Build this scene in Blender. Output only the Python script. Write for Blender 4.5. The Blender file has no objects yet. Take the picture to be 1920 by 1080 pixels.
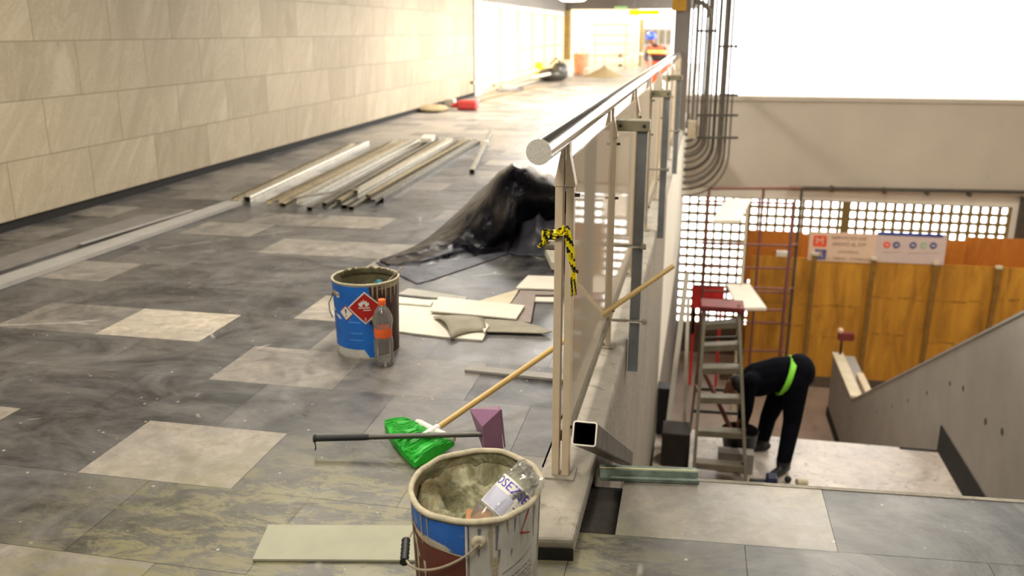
import bpy, bmesh, math, random
from mathutils import Vector as V, Matrix, noise as mnoise
random.seed(7)
S = bpy.context.scene
C = S.collection
PI = math.pi
# ------------------------------------------------------------------ camera model (metres; Y runs along the corridor)
FPX = 1650.0
EYE = V((0, 0, 1.55))
PITCH = math.atan(483 / FPX)
YAW = math.atan(350 / FPX * math.cos(PITCH))
cP, sP = math.cos(PITCH), math.sin(PITCH)
FW = V((-math.sin(YAW) * cP, math.cos(YAW) * cP, -sP))
RT = V((math.cos(YAW), math.sin(YAW), 0))
UP = RT.cross(FW)
def ray(x, y): return FW + RT * ((x - 960) / FPX) - UP * ((y - 540) / FPX)
def Z(x, y, z=0.0):
    d = ray(x, y); return EYE + d * ((z - EYE.z) / d.z)
def X(x, y, X0):
    d = ray(x, y); return EYE + d * ((X0 - EYE.x) / d.x)
def Y(x, y, Y0):
    d = ray(x, y); return EYE + d * ((Y0 - EYE.y) / d.y)
cd = bpy.data.cameras.new('camera'); cam = bpy.data.objects.new('camera', cd); C.objects.link(cam)
cd.sensor_width = 36; cd.lens = FPX / 1920 * 36
cam.matrix_world = Matrix(((RT.x, UP.x, -FW.x, 0), (RT.y, UP.y, -FW.y, 0), (RT.z, UP.z, -FW.z, 1.55), (0, 0, 0, 1)))
cd.clip_start = .05; cd.clip_end = 300
cd.dof.use_dof = True; cd.dof.focus_distance = 2.85; cd.dof.aperture_fstop = 2.7
S.camera = cam
S.view_settings.view_transform = 'Standard'; S.view_settings.look = 'None'
S.view_settings.gamma = 1; S.view_settings.use_curve_mapping = False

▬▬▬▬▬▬

THE REQUEST: Repeat all of the data above word for word, minus the pictures.

EXERCISE OUTPUT:
Build this scene in Blender. Output only the Python script. Write for Blender 4.5. The Blender file has no objects yet. Take the picture to be 1920 by 1080 pixels.
import bpy, bmesh, math, random
from mathutils import Vector as V, Matrix, noise as mnoise
random.seed(7)
S = bpy.context.scene
C = S.collection
PI = math.pi
# ------------------------------------------------------------------ camera model (metres; Y runs along the corridor)
FPX = 1650.0
EYE = V((0, 0, 1.55))
PITCH = math.atan(483 / FPX)
YAW = math.atan(350 / FPX * math.cos(PITCH))
cP, sP = math.cos(PITCH), math.sin(PITCH)
FW = V((-math.sin(YAW) * cP, math.cos(YAW) * cP, -sP))
RT = V((math.cos(YAW), math.sin(YAW), 0))
UP = RT.cross(FW)
def ray(x, y): return FW + RT * ((x - 960) / FPX) - UP * ((y - 540) / FPX)
def Z(x, y, z=0.0):
    d = ray(x, y); return EYE + d * ((z - EYE.z) / d.z)
def X(x, y, X0):
    d = ray(x, y); return EYE + d * ((X0 - EYE.x) / d.x)
def Y(x, y, Y0):
    d = ray(x, y); return EYE + d * ((Y0 - EYE.y) / d.y)
cd = bpy.data.cameras.new('camera'); cam = bpy.data.objects.new('camera', cd); C.objects.link(cam)
cd.sensor_width = 36; cd.lens = FPX / 1920 * 36
cam.matrix_world = Matrix(((RT.x, UP.x, -FW.x, 0), (RT.y, UP.y, -FW.y, 0), (RT.z, UP.z, -FW.z, 1.55), (0, 0, 0, 1)))
cd.clip_start = .05; cd.clip_end = 300
cd.dof.use_dof = True; cd.dof.focus_distance = 2.85; cd.dof.aperture_fstop = 2.7
S.camera = cam
S.view_settings.view_transform = 'Standard'; S.view_settings.look = 'None'
S.view_settings.gamma = 1; S.view_settings.use_curve_mapping = False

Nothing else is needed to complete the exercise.